*Data block*.
-=-=-

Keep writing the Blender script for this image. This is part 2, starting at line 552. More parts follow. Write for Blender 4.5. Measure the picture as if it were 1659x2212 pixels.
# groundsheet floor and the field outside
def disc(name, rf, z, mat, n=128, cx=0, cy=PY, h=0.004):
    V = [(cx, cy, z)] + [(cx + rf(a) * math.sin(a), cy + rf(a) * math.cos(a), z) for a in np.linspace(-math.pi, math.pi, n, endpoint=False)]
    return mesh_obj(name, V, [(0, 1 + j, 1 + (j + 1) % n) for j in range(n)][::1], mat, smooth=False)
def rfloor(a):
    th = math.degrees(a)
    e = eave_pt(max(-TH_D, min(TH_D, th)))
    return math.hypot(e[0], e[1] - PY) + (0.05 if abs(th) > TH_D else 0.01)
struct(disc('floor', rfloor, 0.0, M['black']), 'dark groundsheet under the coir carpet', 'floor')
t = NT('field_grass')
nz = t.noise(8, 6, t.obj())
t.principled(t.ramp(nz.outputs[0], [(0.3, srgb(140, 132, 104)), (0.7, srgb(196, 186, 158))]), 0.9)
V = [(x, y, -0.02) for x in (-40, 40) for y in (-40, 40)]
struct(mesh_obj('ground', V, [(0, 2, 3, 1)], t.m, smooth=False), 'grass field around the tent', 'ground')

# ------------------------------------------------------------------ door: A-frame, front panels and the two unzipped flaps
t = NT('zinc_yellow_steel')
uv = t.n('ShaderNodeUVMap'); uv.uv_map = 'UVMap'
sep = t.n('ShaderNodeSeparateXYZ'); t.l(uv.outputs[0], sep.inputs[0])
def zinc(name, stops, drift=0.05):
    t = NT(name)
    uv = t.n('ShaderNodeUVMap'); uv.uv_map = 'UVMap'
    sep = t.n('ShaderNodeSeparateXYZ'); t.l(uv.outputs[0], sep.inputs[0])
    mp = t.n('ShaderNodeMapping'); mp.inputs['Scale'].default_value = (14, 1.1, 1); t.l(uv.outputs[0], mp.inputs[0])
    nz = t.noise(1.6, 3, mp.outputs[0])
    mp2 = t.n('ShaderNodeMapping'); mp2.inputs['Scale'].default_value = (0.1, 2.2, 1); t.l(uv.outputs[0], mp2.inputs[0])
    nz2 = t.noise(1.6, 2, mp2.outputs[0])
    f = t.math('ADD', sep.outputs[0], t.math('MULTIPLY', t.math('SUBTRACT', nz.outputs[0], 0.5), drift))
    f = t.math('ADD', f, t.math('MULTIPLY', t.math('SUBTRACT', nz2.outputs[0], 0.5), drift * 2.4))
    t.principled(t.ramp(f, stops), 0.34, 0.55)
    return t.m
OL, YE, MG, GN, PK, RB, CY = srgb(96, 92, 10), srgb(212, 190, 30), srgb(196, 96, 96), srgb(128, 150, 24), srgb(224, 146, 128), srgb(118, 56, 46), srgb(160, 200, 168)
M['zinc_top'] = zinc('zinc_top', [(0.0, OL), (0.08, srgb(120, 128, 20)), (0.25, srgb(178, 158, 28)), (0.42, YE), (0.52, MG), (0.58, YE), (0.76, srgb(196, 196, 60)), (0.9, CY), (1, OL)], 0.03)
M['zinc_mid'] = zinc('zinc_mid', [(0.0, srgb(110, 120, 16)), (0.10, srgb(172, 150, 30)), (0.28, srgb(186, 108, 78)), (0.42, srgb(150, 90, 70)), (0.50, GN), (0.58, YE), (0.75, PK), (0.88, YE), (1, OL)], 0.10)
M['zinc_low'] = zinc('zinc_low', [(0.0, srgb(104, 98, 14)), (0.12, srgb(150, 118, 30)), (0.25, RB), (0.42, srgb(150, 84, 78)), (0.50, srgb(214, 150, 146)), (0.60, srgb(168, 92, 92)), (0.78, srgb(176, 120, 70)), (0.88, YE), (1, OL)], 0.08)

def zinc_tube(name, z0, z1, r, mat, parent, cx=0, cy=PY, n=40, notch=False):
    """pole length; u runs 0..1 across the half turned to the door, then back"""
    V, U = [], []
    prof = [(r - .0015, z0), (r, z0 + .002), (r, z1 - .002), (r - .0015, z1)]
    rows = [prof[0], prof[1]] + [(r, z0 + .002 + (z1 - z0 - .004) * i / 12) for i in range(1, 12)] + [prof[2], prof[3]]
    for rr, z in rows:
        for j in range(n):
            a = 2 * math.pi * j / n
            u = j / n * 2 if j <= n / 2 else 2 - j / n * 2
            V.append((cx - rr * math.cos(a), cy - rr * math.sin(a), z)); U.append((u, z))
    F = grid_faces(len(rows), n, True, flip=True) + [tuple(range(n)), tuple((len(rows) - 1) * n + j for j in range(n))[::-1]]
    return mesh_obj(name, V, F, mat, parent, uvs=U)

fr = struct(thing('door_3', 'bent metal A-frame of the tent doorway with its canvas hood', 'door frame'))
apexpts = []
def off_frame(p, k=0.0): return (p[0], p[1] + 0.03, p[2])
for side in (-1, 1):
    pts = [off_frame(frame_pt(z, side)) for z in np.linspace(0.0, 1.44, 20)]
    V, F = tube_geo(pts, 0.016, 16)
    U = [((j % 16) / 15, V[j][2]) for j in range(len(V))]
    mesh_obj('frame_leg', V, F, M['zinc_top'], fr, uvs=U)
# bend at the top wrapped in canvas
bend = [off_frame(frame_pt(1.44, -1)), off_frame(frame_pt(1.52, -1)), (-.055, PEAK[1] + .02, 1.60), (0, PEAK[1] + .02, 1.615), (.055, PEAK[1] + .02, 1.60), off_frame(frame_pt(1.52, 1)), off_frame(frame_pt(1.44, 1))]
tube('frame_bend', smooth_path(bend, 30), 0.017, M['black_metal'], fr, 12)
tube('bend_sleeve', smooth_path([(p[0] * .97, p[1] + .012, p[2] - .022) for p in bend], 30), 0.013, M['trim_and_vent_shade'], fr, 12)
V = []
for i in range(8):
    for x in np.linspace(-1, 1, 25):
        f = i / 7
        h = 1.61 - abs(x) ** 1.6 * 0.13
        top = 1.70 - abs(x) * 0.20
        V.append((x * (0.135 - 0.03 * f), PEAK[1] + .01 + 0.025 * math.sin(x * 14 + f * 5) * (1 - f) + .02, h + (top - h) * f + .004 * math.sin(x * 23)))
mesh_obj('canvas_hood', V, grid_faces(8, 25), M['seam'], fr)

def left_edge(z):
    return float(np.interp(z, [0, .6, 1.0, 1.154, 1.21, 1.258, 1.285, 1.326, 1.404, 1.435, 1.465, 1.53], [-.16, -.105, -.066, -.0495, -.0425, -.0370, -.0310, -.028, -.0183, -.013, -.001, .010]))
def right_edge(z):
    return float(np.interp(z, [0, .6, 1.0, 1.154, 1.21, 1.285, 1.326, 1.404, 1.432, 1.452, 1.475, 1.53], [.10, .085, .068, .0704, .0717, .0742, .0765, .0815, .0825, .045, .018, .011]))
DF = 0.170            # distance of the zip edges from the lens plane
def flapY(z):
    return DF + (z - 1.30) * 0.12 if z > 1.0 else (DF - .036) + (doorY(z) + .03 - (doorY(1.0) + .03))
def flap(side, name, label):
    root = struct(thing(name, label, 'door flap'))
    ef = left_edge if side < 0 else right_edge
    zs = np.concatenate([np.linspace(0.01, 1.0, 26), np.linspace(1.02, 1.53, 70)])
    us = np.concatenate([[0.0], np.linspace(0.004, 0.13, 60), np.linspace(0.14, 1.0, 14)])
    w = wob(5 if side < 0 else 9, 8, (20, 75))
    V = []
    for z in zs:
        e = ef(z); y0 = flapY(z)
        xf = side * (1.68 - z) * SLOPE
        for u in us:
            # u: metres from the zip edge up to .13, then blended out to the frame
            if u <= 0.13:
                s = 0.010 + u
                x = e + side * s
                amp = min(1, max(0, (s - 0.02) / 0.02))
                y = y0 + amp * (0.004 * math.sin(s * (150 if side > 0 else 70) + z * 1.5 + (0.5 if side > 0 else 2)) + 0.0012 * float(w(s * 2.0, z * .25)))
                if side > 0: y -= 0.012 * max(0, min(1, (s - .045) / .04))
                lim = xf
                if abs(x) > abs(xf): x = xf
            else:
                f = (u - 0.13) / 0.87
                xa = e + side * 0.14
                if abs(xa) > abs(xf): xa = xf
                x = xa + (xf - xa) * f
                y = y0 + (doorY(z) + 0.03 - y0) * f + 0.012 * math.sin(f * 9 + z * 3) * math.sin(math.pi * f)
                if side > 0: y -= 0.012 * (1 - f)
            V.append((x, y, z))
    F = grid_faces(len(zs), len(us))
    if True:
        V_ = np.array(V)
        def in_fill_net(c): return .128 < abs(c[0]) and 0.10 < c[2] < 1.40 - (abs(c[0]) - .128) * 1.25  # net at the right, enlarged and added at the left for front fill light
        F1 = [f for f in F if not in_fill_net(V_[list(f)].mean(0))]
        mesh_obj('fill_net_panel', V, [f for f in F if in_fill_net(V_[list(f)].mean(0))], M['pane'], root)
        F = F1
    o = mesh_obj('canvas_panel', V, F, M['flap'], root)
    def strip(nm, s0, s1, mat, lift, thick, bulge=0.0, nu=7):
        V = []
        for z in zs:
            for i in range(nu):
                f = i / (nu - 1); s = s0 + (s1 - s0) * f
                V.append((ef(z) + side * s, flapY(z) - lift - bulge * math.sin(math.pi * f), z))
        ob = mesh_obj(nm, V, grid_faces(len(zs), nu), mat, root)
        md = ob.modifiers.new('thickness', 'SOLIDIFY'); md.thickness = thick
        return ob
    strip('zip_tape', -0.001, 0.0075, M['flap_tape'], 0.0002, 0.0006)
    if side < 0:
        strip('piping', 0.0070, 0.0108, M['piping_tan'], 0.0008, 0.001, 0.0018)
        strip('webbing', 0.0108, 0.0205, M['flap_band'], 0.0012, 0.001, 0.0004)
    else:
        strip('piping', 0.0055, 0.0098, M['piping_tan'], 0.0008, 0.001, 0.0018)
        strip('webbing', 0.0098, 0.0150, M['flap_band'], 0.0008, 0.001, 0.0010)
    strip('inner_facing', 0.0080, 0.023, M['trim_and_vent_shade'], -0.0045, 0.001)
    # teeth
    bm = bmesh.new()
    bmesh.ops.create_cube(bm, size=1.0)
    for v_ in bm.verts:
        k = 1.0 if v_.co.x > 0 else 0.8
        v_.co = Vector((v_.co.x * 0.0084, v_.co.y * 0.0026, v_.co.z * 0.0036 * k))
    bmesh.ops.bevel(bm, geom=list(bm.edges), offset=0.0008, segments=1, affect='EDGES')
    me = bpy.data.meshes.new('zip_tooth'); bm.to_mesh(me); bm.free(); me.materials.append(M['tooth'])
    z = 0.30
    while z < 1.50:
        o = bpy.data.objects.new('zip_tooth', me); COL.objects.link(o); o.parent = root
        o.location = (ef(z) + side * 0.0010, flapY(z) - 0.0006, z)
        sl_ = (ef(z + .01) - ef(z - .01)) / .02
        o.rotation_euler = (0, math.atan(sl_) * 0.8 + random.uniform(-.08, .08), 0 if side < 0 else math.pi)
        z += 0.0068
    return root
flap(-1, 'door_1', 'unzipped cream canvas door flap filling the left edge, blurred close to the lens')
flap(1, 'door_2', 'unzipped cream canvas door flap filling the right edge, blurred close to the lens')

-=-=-

*What the task requires*. Starting with the first line of the data above, copy each line exactly until you reach the line with "the tent', 'ground')"; include that line as well.

*Task output*.
Keep writing the Blender script for this image. This is part 2, starting at line 552. More parts follow. Write for Blender 4.5. Measure the picture as if it were 1659x2212 pixels.
# groundsheet floor and the field outside
def disc(name, rf, z, mat, n=128, cx=0, cy=PY, h=0.004):
    V = [(cx, cy, z)] + [(cx + rf(a) * math.sin(a), cy + rf(a) * math.cos(a), z) for a in np.linspace(-math.pi, math.pi, n, endpoint=False)]
    return mesh_obj(name, V, [(0, 1 + j, 1 + (j + 1) % n) for j in range(n)][::1], mat, smooth=False)
def rfloor(a):
    th = math.degrees(a)
    e = eave_pt(max(-TH_D, min(TH_D, th)))
    return math.hypot(e[0], e[1] - PY) + (0.05 if abs(th) > TH_D else 0.01)
struct(disc('floor', rfloor, 0.0, M['black']), 'dark groundsheet under the coir carpet', 'floor')
t = NT('field_grass')
nz = t.noise(8, 6, t.obj())
t.principled(t.ramp(nz.outputs[0], [(0.3, srgb(140, 132, 104)), (0.7, srgb(196, 186, 158))]), 0.9)
V = [(x, y, -0.02) for x in (-40, 40) for y in (-40, 40)]
struct(mesh_obj('ground', V, [(0, 2, 3, 1)], t.m, smooth=False), 'grass field around the tent', 'ground')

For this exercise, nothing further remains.